FAST FACT: The subscription-based Dove Channel boasts nearly 1,400 pieces of content, including nearly 500 films and 900 television episodes approved by the Dove Foundation. The service says it offers the largest library of faith-based & family-friendly content in the OTT marketplace.

Faraci began his career telling jokes in Los Angeles. He dabbled in acting for a while, too. He found work in a number of fields, including politics. He served as a political spokesman for President George W. Bush.

“You have to be quick on your feet,” he notes of the gig.

He also helped produce the long-running “McLaughlin Group.” That job helped him focus on what matters for an interview show like “Frankly Faraci.”

And then there’s the personal side of the series. Faraci wants to leave viewers inspired to do some good. God gives every person a talent, and it’s up to them to channel it in the best way possible, he says.

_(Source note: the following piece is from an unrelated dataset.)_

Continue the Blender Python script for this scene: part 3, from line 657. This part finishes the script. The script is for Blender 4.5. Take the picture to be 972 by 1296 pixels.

Should “Frankly Faraci” catch fire he’d like to expand the show’s geographic scope.

“Find people in other countries that are really helping out the poor and the needy, the modern-day Mother Teresas,” he says. “I’d use the platform to do interviews with then. Then, as viewers see that, they’ll have the opportunity to support those causes.”

For now, he’d be delighted to remind youngsters they, too, can be music superstars someday. Of course, that means without embracing the gig’s hedonistic trappings.

“We’re always looking for role models,” he says. “I know so many young people who have picked up classical music because they love The Piano Guys.”